▸ Task to carry out: Write out again exactly the lines from the one containing "Model this scene" through the one containing "SC = bpy.context.scene; COL = SC.collection", both included, and omit the pictures.

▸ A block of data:
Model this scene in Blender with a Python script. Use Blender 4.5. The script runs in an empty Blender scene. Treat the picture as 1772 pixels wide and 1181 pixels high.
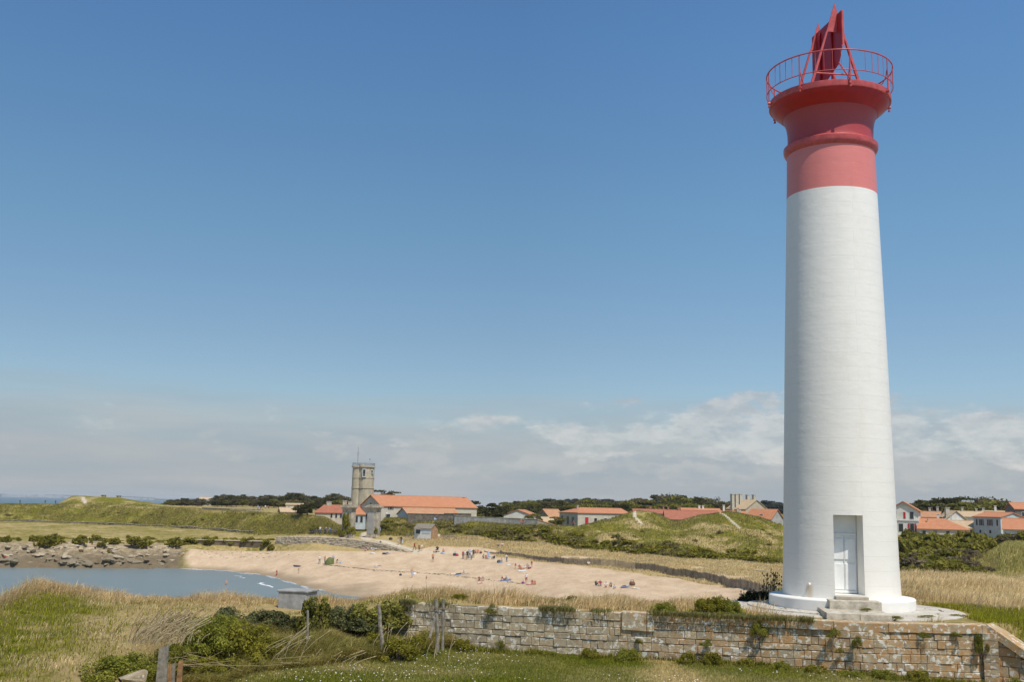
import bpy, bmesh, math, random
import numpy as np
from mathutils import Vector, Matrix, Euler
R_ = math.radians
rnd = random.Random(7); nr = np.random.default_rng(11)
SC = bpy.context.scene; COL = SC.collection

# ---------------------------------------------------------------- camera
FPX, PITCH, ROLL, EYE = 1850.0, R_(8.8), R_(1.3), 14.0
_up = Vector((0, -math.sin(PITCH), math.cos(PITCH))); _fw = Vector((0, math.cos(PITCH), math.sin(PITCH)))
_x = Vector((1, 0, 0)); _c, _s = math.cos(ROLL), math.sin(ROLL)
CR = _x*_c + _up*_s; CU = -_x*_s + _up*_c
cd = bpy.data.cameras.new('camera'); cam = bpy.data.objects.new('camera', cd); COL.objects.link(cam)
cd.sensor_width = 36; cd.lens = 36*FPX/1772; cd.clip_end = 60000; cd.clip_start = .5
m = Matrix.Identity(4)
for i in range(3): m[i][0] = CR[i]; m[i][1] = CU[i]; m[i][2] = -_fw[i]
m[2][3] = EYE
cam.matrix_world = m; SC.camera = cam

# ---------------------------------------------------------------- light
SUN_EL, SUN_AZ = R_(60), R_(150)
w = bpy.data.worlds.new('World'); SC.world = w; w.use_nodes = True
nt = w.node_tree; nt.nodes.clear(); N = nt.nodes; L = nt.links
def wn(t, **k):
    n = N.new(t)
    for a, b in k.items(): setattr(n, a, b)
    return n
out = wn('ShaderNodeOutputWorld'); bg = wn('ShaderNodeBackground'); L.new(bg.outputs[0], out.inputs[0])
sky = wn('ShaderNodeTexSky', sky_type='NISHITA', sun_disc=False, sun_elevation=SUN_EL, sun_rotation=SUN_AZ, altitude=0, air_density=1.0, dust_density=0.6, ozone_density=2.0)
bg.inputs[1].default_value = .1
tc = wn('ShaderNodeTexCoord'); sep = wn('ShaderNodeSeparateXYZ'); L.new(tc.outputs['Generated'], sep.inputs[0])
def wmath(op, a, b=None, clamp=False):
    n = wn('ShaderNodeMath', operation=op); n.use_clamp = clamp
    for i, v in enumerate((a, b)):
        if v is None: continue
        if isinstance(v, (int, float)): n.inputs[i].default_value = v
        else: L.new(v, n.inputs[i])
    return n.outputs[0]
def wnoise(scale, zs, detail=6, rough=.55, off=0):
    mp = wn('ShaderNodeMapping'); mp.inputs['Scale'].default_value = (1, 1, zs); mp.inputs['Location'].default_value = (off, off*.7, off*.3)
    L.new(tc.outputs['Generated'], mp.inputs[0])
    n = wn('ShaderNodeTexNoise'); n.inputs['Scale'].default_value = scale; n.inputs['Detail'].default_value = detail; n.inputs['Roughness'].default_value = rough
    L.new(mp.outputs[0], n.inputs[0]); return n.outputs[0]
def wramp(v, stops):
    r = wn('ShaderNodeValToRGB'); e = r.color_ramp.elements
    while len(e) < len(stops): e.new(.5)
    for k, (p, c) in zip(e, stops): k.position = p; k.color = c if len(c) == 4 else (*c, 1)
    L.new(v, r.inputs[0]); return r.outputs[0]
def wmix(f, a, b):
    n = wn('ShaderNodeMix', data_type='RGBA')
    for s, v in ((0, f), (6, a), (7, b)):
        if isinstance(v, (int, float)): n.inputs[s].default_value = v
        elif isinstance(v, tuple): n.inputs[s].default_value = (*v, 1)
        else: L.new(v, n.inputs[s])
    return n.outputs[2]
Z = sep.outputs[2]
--
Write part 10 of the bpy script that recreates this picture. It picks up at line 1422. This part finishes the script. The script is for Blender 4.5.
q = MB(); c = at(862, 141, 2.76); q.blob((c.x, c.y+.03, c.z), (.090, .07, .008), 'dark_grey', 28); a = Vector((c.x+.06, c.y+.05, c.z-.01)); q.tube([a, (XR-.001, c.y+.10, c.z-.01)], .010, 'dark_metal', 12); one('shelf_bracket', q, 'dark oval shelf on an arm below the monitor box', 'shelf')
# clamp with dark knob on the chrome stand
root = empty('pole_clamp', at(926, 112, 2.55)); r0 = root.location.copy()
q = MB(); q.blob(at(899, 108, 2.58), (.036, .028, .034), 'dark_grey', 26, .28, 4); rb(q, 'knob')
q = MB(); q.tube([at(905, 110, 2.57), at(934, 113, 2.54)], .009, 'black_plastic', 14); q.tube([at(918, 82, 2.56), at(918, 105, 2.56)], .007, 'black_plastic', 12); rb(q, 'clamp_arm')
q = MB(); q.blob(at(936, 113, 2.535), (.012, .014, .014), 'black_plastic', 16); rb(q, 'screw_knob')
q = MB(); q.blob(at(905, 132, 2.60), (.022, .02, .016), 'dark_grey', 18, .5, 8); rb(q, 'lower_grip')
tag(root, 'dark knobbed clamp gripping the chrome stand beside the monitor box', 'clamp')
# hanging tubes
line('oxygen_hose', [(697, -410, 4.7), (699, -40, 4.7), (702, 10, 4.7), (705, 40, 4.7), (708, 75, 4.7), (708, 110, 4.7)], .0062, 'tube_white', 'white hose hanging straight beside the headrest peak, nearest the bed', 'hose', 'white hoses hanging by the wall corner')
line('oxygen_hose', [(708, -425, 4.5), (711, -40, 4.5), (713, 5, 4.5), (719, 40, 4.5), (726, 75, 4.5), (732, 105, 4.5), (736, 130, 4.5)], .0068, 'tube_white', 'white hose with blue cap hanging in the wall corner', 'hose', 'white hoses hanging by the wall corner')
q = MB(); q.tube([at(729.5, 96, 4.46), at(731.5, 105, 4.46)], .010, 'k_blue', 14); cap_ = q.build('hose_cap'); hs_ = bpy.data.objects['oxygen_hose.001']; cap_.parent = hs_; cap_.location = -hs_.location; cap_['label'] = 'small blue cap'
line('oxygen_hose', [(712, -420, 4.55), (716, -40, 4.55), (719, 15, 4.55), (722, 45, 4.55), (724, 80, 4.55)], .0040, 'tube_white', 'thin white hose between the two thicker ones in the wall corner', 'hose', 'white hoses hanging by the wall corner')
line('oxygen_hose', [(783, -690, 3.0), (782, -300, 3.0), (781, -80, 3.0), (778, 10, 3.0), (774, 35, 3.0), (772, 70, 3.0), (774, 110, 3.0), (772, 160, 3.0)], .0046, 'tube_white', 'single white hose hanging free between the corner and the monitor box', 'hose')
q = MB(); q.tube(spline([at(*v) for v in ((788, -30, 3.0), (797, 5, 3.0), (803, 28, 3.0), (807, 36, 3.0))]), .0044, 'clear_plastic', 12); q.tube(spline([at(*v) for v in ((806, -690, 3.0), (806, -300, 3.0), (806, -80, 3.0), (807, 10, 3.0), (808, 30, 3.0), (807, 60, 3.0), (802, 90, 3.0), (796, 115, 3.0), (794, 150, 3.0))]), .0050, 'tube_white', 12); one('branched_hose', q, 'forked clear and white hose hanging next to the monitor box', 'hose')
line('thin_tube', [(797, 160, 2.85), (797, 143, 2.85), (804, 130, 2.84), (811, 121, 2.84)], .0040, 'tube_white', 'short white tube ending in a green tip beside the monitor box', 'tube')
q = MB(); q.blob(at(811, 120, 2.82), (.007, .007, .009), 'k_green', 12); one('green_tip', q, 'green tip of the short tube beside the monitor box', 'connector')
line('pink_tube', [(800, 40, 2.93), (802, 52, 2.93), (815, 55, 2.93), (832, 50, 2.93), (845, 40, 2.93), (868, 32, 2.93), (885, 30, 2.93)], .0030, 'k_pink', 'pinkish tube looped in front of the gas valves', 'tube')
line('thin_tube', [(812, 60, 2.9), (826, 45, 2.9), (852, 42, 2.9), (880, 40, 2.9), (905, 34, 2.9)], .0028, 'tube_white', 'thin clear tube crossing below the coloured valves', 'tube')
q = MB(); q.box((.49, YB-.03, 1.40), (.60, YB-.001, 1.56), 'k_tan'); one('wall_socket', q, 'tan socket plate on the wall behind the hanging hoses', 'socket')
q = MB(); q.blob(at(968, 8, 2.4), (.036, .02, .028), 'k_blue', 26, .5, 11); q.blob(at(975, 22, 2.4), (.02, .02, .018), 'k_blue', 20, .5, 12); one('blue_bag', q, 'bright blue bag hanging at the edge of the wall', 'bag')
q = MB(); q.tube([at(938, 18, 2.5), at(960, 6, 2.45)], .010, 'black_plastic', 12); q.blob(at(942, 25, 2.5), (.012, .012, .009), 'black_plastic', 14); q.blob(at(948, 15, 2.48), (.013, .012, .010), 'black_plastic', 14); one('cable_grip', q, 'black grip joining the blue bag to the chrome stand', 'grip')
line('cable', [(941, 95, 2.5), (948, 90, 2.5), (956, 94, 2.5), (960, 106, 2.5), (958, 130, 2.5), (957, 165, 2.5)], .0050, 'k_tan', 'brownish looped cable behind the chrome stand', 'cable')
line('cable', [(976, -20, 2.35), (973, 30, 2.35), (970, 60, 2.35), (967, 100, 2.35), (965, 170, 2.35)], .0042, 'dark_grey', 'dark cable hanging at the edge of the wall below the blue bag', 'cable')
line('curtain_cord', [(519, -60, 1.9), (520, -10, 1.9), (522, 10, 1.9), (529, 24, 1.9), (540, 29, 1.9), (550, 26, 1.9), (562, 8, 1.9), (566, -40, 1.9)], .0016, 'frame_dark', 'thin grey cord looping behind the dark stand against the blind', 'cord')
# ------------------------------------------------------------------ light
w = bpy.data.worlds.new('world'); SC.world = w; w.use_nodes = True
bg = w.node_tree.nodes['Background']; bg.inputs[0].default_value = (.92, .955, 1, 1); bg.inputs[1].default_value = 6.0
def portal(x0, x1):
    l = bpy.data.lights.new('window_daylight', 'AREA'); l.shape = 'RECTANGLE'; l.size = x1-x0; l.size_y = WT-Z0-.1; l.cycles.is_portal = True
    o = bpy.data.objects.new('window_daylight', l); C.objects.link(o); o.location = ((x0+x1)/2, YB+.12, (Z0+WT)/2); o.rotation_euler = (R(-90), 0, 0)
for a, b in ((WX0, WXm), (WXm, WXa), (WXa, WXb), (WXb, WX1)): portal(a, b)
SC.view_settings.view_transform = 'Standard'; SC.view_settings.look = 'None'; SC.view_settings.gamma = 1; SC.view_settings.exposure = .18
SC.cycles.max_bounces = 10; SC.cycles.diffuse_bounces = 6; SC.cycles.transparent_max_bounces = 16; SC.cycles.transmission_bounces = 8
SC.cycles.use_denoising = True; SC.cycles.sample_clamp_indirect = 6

▸ Answer to the exercise:
Model this scene in Blender with a Python script. Use Blender 4.5. The script runs in an empty Blender scene. Treat the picture as 1772 pixels wide and 1181 pixels high.
import bpy, bmesh, math, random
import numpy as np
from mathutils import Vector, Matrix, Euler
R_ = math.radians
rnd = random.Random(7); nr = np.random.default_rng(11)
SC = bpy.context.scene; COL = SC.collection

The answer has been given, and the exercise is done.